The complete audience of my book
I met a friend who came up from Philadelphia for a visit and told me he had just finished my book. He gave me some good advice about it that no one else has. He remarked that the second chapter of my book would turn off many Catholics still connected to the church. It’s titled “Karma” and bewails the fact that my karma put me into the Catholic church and the priesthood. I bemoaned that fact and said that I would prefer to have been a cockroach. (A snide remark whose sense disparaged the church unnecessarily, he said.) My retort was that I was not aiming the book to conventional Catholics who are still enamored by the church. “But why allienate them unnecessarily?” he said. “You don’t know what their state of mind is,” he said. “Many of these folks could be helped by your story, opening their eyes to the excesses of the Catholic leaderskhip. Why shock them and turn them off? And why do it in the earliest chapter? Why not wait until a later chapter when they might be more ready to accept what you say?” The more I thought of his remarks, the more I began to agree with them. I have the ability to make changes to the text since I am the publisher and have the right to do so. The only unanswered question is how much would it cost me to make the changes. If I only have to change a few of the offending sentences, it may not cost much. What do you think?

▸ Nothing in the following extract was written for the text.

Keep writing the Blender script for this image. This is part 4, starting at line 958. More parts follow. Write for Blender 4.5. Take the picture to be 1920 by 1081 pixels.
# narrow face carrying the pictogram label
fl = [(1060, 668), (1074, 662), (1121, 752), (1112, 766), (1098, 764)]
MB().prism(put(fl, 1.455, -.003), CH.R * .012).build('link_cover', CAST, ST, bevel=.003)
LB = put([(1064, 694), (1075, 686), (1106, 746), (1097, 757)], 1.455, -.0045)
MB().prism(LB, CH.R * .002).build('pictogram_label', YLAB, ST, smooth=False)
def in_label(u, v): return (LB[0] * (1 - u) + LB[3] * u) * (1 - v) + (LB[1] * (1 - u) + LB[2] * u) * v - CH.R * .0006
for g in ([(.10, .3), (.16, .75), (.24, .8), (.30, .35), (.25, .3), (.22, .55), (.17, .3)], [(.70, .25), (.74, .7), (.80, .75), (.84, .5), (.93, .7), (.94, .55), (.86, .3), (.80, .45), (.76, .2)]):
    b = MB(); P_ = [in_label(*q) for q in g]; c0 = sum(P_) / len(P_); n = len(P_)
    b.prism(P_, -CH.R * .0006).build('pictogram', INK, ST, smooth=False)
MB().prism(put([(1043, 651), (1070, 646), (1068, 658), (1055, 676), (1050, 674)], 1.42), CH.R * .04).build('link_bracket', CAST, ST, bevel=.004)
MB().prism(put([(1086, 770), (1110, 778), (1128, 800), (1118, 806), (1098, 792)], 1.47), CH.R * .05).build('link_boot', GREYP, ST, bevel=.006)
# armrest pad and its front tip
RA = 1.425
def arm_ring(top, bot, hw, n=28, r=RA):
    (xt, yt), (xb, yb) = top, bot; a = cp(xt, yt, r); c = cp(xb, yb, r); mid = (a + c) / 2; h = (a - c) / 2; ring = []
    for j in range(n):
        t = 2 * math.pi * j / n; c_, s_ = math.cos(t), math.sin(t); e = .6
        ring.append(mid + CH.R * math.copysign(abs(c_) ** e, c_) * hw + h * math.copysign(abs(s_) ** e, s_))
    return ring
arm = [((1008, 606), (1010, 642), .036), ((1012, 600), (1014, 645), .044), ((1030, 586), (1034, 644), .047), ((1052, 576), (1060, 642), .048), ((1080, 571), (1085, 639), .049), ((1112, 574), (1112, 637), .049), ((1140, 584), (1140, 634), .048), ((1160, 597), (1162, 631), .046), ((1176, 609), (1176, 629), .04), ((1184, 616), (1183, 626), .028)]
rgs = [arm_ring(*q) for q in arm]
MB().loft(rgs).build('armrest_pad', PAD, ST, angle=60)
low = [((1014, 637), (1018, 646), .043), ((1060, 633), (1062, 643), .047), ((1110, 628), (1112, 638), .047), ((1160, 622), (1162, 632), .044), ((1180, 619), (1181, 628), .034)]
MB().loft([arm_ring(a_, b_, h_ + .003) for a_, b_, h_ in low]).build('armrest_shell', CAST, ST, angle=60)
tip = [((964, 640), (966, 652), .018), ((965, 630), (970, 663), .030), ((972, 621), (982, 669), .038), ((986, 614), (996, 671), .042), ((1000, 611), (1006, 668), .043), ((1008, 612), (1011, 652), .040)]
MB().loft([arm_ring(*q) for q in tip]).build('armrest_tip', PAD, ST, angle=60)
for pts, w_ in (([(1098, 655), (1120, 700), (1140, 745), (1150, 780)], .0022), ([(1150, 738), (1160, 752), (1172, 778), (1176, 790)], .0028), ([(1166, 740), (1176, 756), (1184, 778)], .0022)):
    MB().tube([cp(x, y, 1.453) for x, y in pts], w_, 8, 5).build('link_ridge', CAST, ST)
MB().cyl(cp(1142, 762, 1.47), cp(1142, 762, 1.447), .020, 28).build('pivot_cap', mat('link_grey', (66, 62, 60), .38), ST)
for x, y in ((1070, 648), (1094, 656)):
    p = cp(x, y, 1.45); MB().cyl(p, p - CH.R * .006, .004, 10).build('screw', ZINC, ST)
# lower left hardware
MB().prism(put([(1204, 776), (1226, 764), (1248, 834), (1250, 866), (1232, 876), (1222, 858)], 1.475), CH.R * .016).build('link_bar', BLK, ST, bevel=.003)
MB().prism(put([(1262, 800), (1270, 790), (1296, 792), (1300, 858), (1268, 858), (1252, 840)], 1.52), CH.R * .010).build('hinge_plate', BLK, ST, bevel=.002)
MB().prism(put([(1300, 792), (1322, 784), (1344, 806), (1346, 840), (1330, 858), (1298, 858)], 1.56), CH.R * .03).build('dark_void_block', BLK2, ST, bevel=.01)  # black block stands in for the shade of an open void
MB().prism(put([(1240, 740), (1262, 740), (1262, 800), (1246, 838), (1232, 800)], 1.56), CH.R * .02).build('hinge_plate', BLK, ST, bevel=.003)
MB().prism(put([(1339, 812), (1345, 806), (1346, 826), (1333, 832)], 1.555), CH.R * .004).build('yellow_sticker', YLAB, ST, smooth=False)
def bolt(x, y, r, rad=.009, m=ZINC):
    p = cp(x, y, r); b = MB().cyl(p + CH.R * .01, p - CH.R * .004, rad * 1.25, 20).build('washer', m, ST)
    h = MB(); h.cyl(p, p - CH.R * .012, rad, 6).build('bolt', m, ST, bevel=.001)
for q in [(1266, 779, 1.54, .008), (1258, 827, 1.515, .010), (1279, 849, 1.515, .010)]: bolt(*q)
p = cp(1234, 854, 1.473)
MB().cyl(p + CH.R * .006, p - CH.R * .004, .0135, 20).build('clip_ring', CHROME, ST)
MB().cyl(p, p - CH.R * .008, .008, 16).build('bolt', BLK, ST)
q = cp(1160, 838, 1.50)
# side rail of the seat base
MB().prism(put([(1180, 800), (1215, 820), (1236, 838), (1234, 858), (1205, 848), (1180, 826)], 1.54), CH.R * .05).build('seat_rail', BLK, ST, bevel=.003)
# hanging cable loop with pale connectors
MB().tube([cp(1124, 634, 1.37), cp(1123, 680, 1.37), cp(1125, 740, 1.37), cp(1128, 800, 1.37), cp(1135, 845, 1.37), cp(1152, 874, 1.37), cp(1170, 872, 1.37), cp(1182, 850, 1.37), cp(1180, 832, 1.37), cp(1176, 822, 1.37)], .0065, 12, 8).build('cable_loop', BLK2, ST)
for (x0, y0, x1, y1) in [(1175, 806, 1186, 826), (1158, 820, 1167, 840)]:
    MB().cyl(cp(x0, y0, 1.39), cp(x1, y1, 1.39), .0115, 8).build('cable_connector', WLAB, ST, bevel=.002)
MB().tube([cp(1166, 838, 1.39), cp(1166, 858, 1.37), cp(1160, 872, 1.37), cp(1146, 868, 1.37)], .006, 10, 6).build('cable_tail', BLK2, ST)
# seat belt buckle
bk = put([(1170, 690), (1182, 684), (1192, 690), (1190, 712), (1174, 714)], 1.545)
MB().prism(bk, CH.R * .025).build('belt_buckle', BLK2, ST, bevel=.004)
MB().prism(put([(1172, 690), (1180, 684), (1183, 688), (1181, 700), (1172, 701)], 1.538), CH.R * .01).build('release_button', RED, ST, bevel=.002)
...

The most excellent education
In the seminary I received a most excellent education, something you couldn’t buy today not even in an Ivy League college. Perhaps you still can at Oxford or Cambridge. It was a classical education: the Humanities, the Greek and Latin writers in their original languages, Plato and Aristotle, the “philosophia perennis.” I consider myself fortunate to be exposed to this heritage. Later, in the major seminary, I completed my classical education by becoming a philosophy and then a theology major, studing mainly Thomas Aquinas, the famous scholastic philosopher/theologian of the 14th century who was the pincipal architect of Catholic theology.
Unfortunaely, we never went deeply into the modern philosphers, stopping our study at Emmanual Kant, the man who slew the old philosophy and paved the way for modern, scientific thought, subjectivism and the modern world.
What we think creates our reality
Our lives are the manifestations of our thoughts. It’s our persistent thoughts that create our reality. I believe that I attract the things that happen to me. If I think negatively all the time, negativity will dominate my life. If I see only what’s wrong with thing, “my things” will become wrong. I mustn’t give negative things my energy. Merely ignore them.
What does it mean to be spiritual?
There is an enormous difference between religion and spiritality. They are not the same. You can be very religious and not at all spiritual. It’s best to be religious and spiritual if you want to be a member of a religion. Frankly, I do not. But I am very spiritual. So I ask what does it mean to be spiritual? Spiritual means that your awareness is interior. You meditate daily and practice awareness and mindfulness through the day. You realize that you are one with every person on earth and act accoringly by practicing compassion and love in your everyday life. You don’t practice only on Sundays but everyday. As much as you can be, you try to be mindful of all of your actions, aware of the beauty of the earth, the hills, the valleys, the clouds and all creation. You can literally get high with all life.